The Methodus admirandorum contains information about improved techniques of surveying and physical astronomy, and discusses the merits of the Copernican hypothesis. Copernicus is admired, but his system is deemed unacceptable, for it is refuted by the Scriptures and common sense.
Alsted died in Alba Iulia in 1638.
Achievements
Johann Heinrich Alsted, professor of philosophy and theology at the Calvinist academy of Herborn, was a man of many parts. A deputy to the famous Synod of Dort and greatest encyclopaedist of his age, he was also a pioneer of Calvinist millenarianism and a devoted student of astrology, alchemy, Lullism, and the works of Giordano Bruno. From the mainstream Reformed tradition, Alsted and his circle inherited the zeal for further reformation of church, state, and society; but with this they blended hermetic dreams of a general reformation and the restoration of primordial perfection to the fallen human nature through Lullist and alchemical panaceas. However paradoxical from a strictly Calvinist standpoint, this loose synthesis helped prepare the programme of Alsted's greatest student, Johann Amos Comenius, and the following generation of central European universal reformers. Alsted's achievements brings up perspectives on the reforming movements of the 17th century.

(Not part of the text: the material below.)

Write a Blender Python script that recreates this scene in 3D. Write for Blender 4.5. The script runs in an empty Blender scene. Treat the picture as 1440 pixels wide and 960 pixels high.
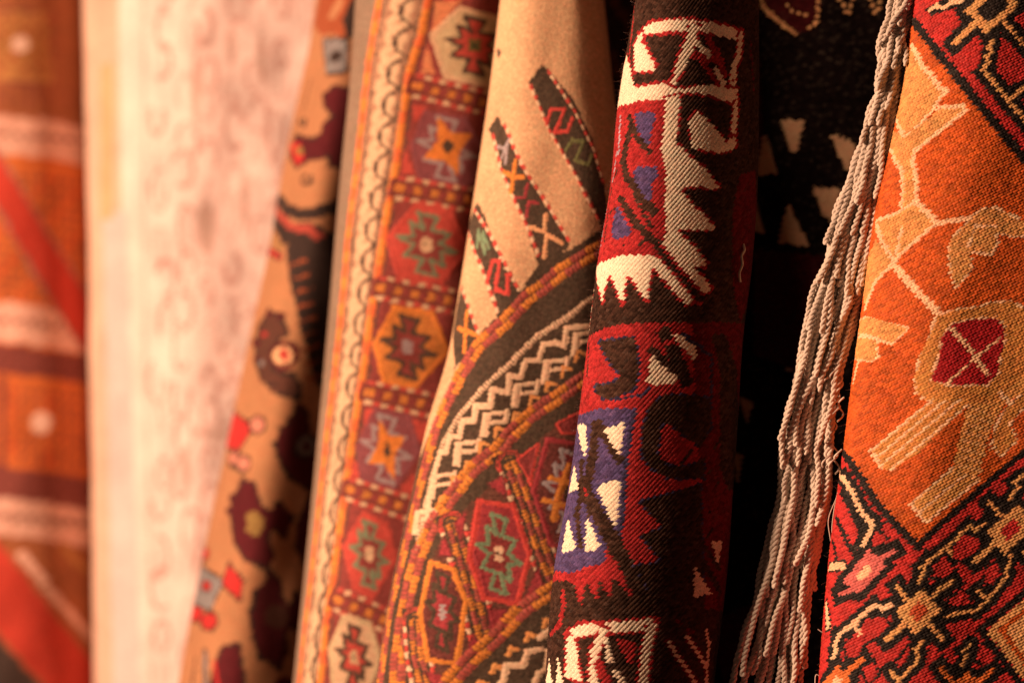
import bpy, math, random
import numpy as np

# ----------------------------------------------------------------- scene
sc = bpy.context.scene
COL = sc.collection
FPX, CZ = 3400.0, 1.40          # focal length in pixels of the 1440 px frame, camera height
RNG = random.Random(7)
NR = np.random.RandomState(11)

def tag(o, label=None, cat=None, group=None, kind=None):
    if label: o['label'] = label
    if cat: o['category'] = cat
    if group: o['group'] = group
    if kind: o['kind'] = kind
    return o

def at(px, py, Y):
    return np.array([(px - 720) * Y / FPX, Y, (480 - py) * Y / FPX + CZ])

# ----------------------------------------------------------------- maths
def herm(xk, V, x):
    """smooth interpolation of rows V at knots xk, straight beyond the ends"""
    xk = np.asarray(xk, float); V = np.asarray(V, float); x = np.asarray(x, float)
    d = np.gradient(V, xk, axis=0) if len(xk) > 2 else np.repeat((V[1:] - V[:1]) / (xk[1] - xk[0]), 2, 0)
    i = np.clip(np.searchsorted(xk, x) - 1, 0, len(xk) - 2)
    h = (xk[i + 1] - xk[i]); tt = (x - xk[i]) / h
    tc = np.clip(tt, 0, 1)
    sh = (-1,) + (1,) * (V.ndim - 1)
    T = tc.reshape(sh); H = h.reshape(sh)
    r = ((2*T**3 - 3*T**2 + 1) * V[i] + (T**3 - 2*T**2 + T) * H * d[i]
         + (-2*T**3 + 3*T**2) * V[i+1] + (T**3 - T**2) * H * d[i+1])
    over = (tt - tc).reshape(sh) * H
    return r + over * np.where((tt < 0).reshape(sh), d[i], d[i + 1])

def hsh(a, b, k=0):
    a = np.asarray(a).astype(np.int64); b = np.asarray(b).astype(np.int64)
    n = (a * 374761393 + b * 668265263 + k * 2147483647 + 1013904223) & 0xffffffff
    n = ((n ^ (n >> 13)) * 1274126177) & 0xffffffff
    n = (n ^ (n >> 16)) * 2246822519 & 0xffffffff
    return ((n >> 8) & 0xffff) / 65535.0

def wob(s, t, f, k=0):
    return (np.sin(s*f + 1.3*k + 1.1*np.sin(t*f*.7 + k)) + np.sin(t*f*1.3 + 2.1*k + 1.3*np.sin(s*f*.8 - k))) * .5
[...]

In his religious affiliation Johann Alsted was a Calvinist. He was to found a Calvinist Academy: the context was that the Transylvanian royal family had just returned from Unitarianism to Calvinism.
Views
The majority of Alsted’s writings were on theology, and in them he displayed the same logical and encyclopedic approach found in the philosophical writings. Throughout the areas of Calvinist influence, from Transylvania to New England, Alsted’s systematic treatises on educational theory, theology, and philosophy exerted great influence in the universities during most of the seventeenth century. His writings covered the whole spectrum of natural philosophy: commentaries on the cabala, the Ars magna of Lull, mnemonics, traditional and Ramist logic, physics, mathematics, and astronomy.
Alsted’s ultimate fame rests upon his conception of the encyclopedia as a universal system of knowledge. He believed in the fundamental unity of divine and secular knowledge, the nature of which unity could be displayed by the use of logica-mnemonica, the art of directing the mind and perfecting the memory. Also prominent was his logical analysis of the nature and divisions of the parts of knowledge, or technologia, which provided the basis for the organization of his encyclopedia.
These systematic writings had an immediate but ephemeral appeal in institutions of higher education, his Encyclopaedia being to such students as Cotton Mather the “North-West Passage to all the sciences.” More important, they influenced the educational theories of Comenius, as well as his pansophia, and the encyclopedic philosophies of Leibniz and Morhof.
Connections
Alsted married Anna Katherine Rab (1593-1648), daughter of the Herborn printer Christoph Rab (Corvinus), who was to print the majority of Alsted’s works. They had four children.
Father:
Jacob Alsted
Mother:
Rebecca Pincie
She was a daughter of the Reformed Church minister.
Alsted attracted students from numerous German and Slavic states; the most famous was Jan Amos Komensky (Comenius), who taught for a short time at Herborn before embarking upon his pansophic missions.